The issue is that when black people openly address what honestly most people agree is wrong behavior, they are met with resistance. I understand the conversation is hard. I get that hearing it when you aren’t actually the culprit seems unnecessary. The thing here is that if you don’t listen, if you refuse to hear the truth in a real way, oppression wins. Silence is the enemy of the suppressed. If you would rather black people not identify the current events of the world as racism, that is part of the problem.
When a black person can sit in your church and teach your kids in children’s ministry and serve on your worship team, but you can’t openly call a spade a spade when an unarmed black person is murdered at the hands of a white police officer and you choose to remain silent, this is an issue. When your co-worker or good friend who happens to be black expresses their pain and you can’t find a way to have compassion and make them comfortable with sharing their experiences with you, this is an issue.

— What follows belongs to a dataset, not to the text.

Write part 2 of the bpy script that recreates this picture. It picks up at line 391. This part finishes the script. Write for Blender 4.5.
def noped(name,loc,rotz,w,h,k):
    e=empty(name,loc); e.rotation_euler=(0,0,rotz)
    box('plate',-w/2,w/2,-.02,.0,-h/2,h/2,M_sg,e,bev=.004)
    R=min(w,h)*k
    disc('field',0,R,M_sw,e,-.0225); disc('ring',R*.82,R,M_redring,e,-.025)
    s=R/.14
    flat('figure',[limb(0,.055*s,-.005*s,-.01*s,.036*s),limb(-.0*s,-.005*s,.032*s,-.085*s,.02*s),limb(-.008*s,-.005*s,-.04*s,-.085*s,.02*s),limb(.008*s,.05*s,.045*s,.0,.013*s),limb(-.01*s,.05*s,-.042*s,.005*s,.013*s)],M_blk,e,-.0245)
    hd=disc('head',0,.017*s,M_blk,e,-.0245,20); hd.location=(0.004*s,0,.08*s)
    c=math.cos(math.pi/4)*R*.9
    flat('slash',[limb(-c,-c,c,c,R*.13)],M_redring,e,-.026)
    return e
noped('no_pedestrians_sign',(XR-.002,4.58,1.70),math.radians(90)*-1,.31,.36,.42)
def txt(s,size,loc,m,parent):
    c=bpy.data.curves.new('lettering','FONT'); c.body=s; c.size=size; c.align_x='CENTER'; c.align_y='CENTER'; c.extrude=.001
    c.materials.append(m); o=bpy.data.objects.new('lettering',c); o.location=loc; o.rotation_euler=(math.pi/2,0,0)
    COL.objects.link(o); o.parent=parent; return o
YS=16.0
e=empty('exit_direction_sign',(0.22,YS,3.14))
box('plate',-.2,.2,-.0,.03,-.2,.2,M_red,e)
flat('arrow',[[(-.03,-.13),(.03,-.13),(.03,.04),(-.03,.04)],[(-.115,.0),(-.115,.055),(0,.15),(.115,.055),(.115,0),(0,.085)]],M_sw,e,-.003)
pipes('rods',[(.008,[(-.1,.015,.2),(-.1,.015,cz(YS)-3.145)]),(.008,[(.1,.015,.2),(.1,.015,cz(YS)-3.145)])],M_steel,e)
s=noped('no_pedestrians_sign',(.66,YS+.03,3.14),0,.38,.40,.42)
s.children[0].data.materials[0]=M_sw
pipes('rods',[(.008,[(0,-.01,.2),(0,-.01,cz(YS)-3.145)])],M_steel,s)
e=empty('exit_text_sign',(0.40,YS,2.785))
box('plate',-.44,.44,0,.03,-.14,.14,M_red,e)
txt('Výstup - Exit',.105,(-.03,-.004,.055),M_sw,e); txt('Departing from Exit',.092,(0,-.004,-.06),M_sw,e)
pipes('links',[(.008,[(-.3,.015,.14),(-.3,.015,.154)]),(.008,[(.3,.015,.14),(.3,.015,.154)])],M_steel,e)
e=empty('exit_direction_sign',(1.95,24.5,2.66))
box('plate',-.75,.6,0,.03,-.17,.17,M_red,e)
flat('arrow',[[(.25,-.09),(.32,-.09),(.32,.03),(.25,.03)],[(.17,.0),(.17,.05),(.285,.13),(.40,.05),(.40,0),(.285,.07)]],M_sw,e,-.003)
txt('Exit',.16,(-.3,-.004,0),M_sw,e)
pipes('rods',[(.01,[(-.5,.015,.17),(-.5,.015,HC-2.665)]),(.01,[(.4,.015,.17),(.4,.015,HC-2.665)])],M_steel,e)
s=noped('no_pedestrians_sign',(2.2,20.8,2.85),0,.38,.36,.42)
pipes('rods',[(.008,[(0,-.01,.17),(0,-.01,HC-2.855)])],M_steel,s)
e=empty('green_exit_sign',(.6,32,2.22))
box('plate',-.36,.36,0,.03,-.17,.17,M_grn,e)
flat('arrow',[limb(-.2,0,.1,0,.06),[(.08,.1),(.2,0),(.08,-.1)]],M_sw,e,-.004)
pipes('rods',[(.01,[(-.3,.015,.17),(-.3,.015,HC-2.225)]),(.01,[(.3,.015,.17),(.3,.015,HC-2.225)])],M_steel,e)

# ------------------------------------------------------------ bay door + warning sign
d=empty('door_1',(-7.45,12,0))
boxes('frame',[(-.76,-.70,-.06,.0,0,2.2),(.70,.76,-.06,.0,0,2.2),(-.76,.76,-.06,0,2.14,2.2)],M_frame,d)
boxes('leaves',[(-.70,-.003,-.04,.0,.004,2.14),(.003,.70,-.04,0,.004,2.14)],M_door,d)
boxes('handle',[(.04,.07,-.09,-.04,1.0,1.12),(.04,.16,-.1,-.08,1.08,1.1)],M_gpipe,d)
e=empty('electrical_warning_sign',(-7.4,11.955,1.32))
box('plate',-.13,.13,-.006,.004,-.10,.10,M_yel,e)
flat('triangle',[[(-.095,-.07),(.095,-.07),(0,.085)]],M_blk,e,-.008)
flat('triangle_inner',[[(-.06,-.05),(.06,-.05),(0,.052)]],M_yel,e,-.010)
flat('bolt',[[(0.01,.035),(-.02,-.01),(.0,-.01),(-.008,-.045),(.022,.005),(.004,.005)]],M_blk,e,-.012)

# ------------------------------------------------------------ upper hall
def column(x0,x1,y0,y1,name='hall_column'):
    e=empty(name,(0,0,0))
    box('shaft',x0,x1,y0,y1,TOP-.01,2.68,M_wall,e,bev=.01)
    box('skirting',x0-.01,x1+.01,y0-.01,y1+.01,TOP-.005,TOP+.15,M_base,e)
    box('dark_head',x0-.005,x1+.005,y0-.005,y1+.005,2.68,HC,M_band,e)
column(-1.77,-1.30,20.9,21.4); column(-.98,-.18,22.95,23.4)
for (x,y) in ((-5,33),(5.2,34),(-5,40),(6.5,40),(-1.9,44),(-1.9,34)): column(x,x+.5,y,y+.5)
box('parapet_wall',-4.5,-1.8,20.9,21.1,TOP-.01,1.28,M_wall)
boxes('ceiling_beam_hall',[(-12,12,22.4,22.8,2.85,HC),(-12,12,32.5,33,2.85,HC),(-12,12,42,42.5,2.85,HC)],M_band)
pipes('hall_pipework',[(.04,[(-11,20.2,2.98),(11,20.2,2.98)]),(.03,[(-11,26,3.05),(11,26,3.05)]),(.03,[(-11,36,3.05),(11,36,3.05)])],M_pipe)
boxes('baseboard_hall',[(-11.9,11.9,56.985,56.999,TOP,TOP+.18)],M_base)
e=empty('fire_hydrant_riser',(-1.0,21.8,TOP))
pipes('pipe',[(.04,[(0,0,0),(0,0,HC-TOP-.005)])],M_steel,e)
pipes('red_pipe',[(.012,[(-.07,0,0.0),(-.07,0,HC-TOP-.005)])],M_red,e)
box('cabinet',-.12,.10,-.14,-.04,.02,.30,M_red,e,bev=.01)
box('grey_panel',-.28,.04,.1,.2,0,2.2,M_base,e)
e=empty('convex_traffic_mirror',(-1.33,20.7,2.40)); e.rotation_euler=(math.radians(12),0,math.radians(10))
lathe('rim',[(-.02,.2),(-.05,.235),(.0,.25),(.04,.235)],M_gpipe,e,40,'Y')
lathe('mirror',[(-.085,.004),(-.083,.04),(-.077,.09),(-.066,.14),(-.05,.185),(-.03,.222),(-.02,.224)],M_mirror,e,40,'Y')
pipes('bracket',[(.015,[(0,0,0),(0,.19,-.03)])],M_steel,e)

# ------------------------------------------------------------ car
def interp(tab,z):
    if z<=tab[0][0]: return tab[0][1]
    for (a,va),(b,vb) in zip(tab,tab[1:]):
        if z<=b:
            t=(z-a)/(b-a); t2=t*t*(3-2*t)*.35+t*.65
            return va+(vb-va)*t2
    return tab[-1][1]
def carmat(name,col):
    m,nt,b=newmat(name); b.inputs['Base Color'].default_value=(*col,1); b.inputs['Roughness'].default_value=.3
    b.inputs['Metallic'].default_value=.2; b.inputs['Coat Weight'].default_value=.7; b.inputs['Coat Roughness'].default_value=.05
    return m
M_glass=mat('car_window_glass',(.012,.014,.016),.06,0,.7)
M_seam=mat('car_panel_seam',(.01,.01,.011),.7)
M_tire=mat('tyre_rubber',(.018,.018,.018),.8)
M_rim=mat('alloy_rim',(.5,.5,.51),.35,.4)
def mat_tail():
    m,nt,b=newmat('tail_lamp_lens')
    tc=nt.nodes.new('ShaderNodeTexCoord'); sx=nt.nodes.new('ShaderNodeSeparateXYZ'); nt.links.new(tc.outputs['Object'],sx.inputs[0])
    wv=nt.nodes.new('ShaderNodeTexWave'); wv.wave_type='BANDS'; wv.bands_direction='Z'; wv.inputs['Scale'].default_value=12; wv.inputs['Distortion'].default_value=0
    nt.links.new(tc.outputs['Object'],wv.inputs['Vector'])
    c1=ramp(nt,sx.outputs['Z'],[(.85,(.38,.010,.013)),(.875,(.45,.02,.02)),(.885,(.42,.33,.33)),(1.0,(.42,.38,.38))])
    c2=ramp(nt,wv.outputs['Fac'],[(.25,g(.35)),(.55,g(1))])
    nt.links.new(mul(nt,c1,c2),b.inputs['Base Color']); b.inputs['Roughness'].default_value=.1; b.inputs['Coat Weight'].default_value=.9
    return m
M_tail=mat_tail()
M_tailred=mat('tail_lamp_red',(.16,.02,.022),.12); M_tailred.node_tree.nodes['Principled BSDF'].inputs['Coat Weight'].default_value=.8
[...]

When you sit in your home and click the channel or scroll past people of color screaming about injustice in our country, or worse in your very own community, this is an issue. Turning a blind eye and pretending color doesn’t matter is not helping the plight of black people. It’s not helping us achieve equality as a nation. Comfort can not trump our efforts for change. We are losing good people, and I’m not just talking about the deceased. We are loosing black men and women, boys and girls, to fear and anger. We are losing innocence and relationships that help bring unity into reality. We must open our eyes. We must face the issue at hand.